→ **GIVEN REQUEST**
Reproduce all of the material exactly as shown.

→ **SOURCE EXCERPT**
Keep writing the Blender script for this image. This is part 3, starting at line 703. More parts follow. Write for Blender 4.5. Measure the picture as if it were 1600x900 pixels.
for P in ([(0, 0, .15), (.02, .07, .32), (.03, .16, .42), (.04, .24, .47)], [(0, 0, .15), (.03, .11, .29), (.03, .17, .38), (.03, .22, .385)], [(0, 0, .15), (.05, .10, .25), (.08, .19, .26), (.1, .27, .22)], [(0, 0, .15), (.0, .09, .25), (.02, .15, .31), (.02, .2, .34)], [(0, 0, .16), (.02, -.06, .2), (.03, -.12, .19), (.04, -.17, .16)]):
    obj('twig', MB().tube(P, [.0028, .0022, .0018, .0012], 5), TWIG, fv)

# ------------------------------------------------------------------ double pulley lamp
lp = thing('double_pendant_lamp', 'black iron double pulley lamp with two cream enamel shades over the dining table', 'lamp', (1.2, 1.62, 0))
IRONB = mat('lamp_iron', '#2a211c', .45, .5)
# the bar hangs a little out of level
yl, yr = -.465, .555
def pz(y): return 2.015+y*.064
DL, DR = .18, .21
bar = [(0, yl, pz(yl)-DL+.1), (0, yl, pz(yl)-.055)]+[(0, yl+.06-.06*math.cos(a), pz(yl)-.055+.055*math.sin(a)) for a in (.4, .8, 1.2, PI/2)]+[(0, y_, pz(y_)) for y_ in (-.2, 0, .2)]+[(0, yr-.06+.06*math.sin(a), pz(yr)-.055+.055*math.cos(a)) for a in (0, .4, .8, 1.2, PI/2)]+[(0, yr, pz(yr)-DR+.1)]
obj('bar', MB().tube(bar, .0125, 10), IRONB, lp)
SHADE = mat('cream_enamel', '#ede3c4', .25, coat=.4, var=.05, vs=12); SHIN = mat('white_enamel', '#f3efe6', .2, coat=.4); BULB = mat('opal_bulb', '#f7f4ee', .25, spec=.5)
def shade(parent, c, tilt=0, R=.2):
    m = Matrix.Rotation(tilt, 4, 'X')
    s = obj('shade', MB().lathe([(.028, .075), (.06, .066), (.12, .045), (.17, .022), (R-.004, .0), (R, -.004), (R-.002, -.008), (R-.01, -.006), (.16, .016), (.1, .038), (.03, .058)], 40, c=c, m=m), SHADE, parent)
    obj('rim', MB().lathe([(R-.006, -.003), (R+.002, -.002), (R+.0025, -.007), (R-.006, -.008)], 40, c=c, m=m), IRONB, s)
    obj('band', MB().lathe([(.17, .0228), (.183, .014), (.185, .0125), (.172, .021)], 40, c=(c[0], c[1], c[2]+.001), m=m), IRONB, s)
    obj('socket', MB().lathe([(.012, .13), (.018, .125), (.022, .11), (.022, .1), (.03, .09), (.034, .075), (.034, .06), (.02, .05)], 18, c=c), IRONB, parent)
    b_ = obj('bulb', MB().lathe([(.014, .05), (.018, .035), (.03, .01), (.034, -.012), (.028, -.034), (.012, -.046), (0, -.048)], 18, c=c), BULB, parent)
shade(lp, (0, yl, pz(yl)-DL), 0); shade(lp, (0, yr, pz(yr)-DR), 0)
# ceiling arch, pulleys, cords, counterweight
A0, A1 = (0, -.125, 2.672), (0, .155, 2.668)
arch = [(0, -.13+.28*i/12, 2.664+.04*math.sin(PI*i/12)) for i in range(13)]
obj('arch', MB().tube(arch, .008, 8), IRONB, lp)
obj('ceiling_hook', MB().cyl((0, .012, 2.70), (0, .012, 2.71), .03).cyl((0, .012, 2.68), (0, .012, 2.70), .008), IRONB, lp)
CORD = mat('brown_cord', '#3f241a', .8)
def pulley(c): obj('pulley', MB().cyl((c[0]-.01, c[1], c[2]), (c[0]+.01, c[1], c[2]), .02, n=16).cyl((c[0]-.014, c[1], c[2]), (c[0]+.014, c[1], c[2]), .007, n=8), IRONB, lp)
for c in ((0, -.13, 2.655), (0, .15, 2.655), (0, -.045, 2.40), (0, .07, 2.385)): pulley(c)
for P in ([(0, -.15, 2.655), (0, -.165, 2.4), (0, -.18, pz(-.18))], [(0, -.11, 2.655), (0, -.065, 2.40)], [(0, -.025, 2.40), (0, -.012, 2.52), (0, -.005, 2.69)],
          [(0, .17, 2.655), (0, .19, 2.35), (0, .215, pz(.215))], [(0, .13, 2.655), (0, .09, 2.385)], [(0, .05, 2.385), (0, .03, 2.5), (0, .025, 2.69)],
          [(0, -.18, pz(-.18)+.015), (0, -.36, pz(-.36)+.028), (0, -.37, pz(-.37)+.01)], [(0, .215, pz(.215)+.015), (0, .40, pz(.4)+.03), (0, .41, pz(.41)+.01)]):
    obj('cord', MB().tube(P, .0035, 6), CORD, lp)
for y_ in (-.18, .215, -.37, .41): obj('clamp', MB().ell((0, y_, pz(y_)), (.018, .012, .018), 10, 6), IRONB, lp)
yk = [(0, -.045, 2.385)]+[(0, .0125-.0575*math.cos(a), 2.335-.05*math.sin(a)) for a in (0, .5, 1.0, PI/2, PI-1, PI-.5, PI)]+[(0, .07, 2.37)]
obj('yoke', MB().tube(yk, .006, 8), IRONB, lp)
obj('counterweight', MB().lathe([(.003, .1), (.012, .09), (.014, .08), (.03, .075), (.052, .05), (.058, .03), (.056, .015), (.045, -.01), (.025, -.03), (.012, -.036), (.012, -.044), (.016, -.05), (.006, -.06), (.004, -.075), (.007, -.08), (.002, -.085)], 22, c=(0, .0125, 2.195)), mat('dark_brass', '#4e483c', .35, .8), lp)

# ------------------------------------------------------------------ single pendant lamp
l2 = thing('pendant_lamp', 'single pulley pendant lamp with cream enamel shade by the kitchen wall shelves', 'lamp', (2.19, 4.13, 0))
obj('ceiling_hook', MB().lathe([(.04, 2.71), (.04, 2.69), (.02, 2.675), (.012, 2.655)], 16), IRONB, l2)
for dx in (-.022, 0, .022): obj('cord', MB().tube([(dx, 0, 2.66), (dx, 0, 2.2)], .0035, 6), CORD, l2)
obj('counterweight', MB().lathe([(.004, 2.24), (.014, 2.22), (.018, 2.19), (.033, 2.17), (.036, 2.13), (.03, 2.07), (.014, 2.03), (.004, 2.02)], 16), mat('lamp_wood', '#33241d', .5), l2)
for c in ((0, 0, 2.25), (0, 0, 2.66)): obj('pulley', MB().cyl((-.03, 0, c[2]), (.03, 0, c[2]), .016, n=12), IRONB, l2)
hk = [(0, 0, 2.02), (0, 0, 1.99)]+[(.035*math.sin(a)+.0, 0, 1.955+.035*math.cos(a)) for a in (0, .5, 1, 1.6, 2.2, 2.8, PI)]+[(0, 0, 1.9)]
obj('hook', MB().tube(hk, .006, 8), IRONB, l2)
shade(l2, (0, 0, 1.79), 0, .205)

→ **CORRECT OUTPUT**
Keep writing the Blender script for this image. This is part 3, starting at line 703. More parts follow. Write for Blender 4.5. Measure the picture as if it were 1600x900 pixels.
for P in ([(0, 0, .15), (.02, .07, .32), (.03, .16, .42), (.04, .24, .47)], [(0, 0, .15), (.03, .11, .29), (.03, .17, .38), (.03, .22, .385)], [(0, 0, .15), (.05, .10, .25), (.08, .19, .26), (.1, .27, .22)], [(0, 0, .15), (.0, .09, .25), (.02, .15, .31), (.02, .2, .34)], [(0, 0, .16), (.02, -.06, .2), (.03, -.12, .19), (.04, -.17, .16)]):
    obj('twig', MB().tube(P, [.0028, .0022, .0018, .0012], 5), TWIG, fv)

# ------------------------------------------------------------------ double pulley lamp
lp = thing('double_pendant_lamp', 'black iron double pulley lamp with two cream enamel shades over the dining table', 'lamp', (1.2, 1.62, 0))
IRONB = mat('lamp_iron', '#2a211c', .45, .5)
# the bar hangs a little out of level
yl, yr = -.465, .555
def pz(y): return 2.015+y*.064
DL, DR = .18, .21
bar = [(0, yl, pz(yl)-DL+.1), (0, yl, pz(yl)-.055)]+[(0, yl+.06-.06*math.cos(a), pz(yl)-.055+.055*math.sin(a)) for a in (.4, .8, 1.2, PI/2)]+[(0, y_, pz(y_)) for y_ in (-.2, 0, .2)]+[(0, yr-.06+.06*math.sin(a), pz(yr)-.055+.055*math.cos(a)) for a in (0, .4, .8, 1.2, PI/2)]+[(0, yr, pz(yr)-DR+.1)]
obj('bar', MB().tube(bar, .0125, 10), IRONB, lp)
SHADE = mat('cream_enamel', '#ede3c4', .25, coat=.4, var=.05, vs=12); SHIN = mat('white_enamel', '#f3efe6', .2, coat=.4); BULB = mat('opal_bulb', '#f7f4ee', .25, spec=.5)
def shade(parent, c, tilt=0, R=.2):
    m = Matrix.Rotation(tilt, 4, 'X')
    s = obj('shade', MB().lathe([(.028, .075), (.06, .066), (.12, .045), (.17, .022), (R-.004, .0), (R, -.004), (R-.002, -.008), (R-.01, -.006), (.16, .016), (.1, .038), (.03, .058)], 40, c=c, m=m), SHADE, parent)
    obj('rim', MB().lathe([(R-.006, -.003), (R+.002, -.002), (R+.0025, -.007), (R-.006, -.008)], 40, c=c, m=m), IRONB, s)
    obj('band', MB().lathe([(.17, .0228), (.183, .014), (.185, .0125), (.172, .021)], 40, c=(c[0], c[1], c[2]+.001), m=m), IRONB, s)
    obj('socket', MB().lathe([(.012, .13), (.018, .125), (.022, .11), (.022, .1), (.03, .09), (.034, .075), (.034, .06), (.02, .05)], 18, c=c), IRONB, parent)
    b_ = obj('bulb', MB().lathe([(.014, .05), (.018, .035), (.03, .01), (.034, -.012), (.028, -.034), (.012, -.046), (0, -.048)], 18, c=c), BULB, parent)
shade(lp, (0, yl, pz(yl)-DL), 0); shade(lp, (0, yr, pz(yr)-DR), 0)
# ceiling arch, pulleys, cords, counterweight
A0, A1 = (0, -.125, 2.672), (0, .155, 2.668)
arch = [(0, -.13+.28*i/12, 2.664+.04*math.sin(PI*i/12)) for i in range(13)]
obj('arch', MB().tube(arch, .008, 8), IRONB, lp)
obj('ceiling_hook', MB().cyl((0, .012, 2.70), (0, .012, 2.71), .03).cyl((0, .012, 2.68), (0, .012, 2.70), .008), IRONB, lp)
CORD = mat('brown_cord', '#3f241a', .8)
def pulley(c): obj('pulley', MB().cyl((c[0]-.01, c[1], c[2]), (c[0]+.01, c[1], c[2]), .02, n=16).cyl((c[0]-.014, c[1], c[2]), (c[0]+.014, c[1], c[2]), .007, n=8), IRONB, lp)
for c in ((0, -.13, 2.655), (0, .15, 2.655), (0, -.045, 2.40), (0, .07, 2.385)): pulley(c)
for P in ([(0, -.15, 2.655), (0, -.165, 2.4), (0, -.18, pz(-.18))], [(0, -.11, 2.655), (0, -.065, 2.40)], [(0, -.025, 2.40), (0, -.012, 2.52), (0, -.005, 2.69)],
          [(0, .17, 2.655), (0, .19, 2.35), (0, .215, pz(.215))], [(0, .13, 2.655), (0, .09, 2.385)], [(0, .05, 2.385), (0, .03, 2.5), (0, .025, 2.69)],
          [(0, -.18, pz(-.18)+.015), (0, -.36, pz(-.36)+.028), (0, -.37, pz(-.37)+.01)], [(0, .215, pz(.215)+.015), (0, .40, pz(.4)+.03), (0, .41, pz(.41)+.01)]):
    obj('cord', MB().tube(P, .0035, 6), CORD, lp)
for y_ in (-.18, .215, -.37, .41): obj('clamp', MB().ell((0, y_, pz(y_)), (.018, .012, .018), 10, 6), IRONB, lp)
yk = [(0, -.045, 2.385)]+[(0, .0125-.0575*math.cos(a), 2.335-.05*math.sin(a)) for a in (0, .5, 1.0, PI/2, PI-1, PI-.5, PI)]+[(0, .07, 2.37)]
obj('yoke', MB().tube(yk, .006, 8), IRONB, lp)
obj('counterweight', MB().lathe([(.003, .1), (.012, .09), (.014, .08), (.03, .075), (.052, .05), (.058, .03), (.056, .015), (.045, -.01), (.025, -.03), (.012, -.036), (.012, -.044), (.016, -.05), (.006, -.06), (.004, -.075), (.007, -.08), (.002, -.085)], 22, c=(0, .0125, 2.195)), mat('dark_brass', '#4e483c', .35, .8), lp)

# ------------------------------------------------------------------ single pendant lamp
l2 = thing('pendant_lamp', 'single pulley pendant lamp with cream enamel shade by the kitchen wall shelves', 'lamp', (2.19, 4.13, 0))
obj('ceiling_hook', MB().lathe([(.04, 2.71), (.04, 2.69), (.02, 2.675), (.012, 2.655)], 16), IRONB, l2)
for dx in (-.022, 0, .022): obj('cord', MB().tube([(dx, 0, 2.66), (dx, 0, 2.2)], .0035, 6), CORD, l2)
obj('counterweight', MB().lathe([(.004, 2.24), (.014, 2.22), (.018, 2.19), (.033, 2.17), (.036, 2.13), (.03, 2.07), (.014, 2.03), (.004, 2.02)], 16), mat('lamp_wood', '#33241d', .5), l2)
for c in ((0, 0, 2.25), (0, 0, 2.66)): obj('pulley', MB().cyl((-.03, 0, c[2]), (.03, 0, c[2]), .016, n=12), IRONB, l2)
hk = [(0, 0, 2.02), (0, 0, 1.99)]+[(.035*math.sin(a)+.0, 0, 1.955+.035*math.cos(a)) for a in (0, .5, 1, 1.6, 2.2, 2.8, PI)]+[(0, 0, 1.9)]
obj('hook', MB().tube(hk, .006, 8), IRONB, l2)
shade(l2, (0, 0, 1.79), 0, .205)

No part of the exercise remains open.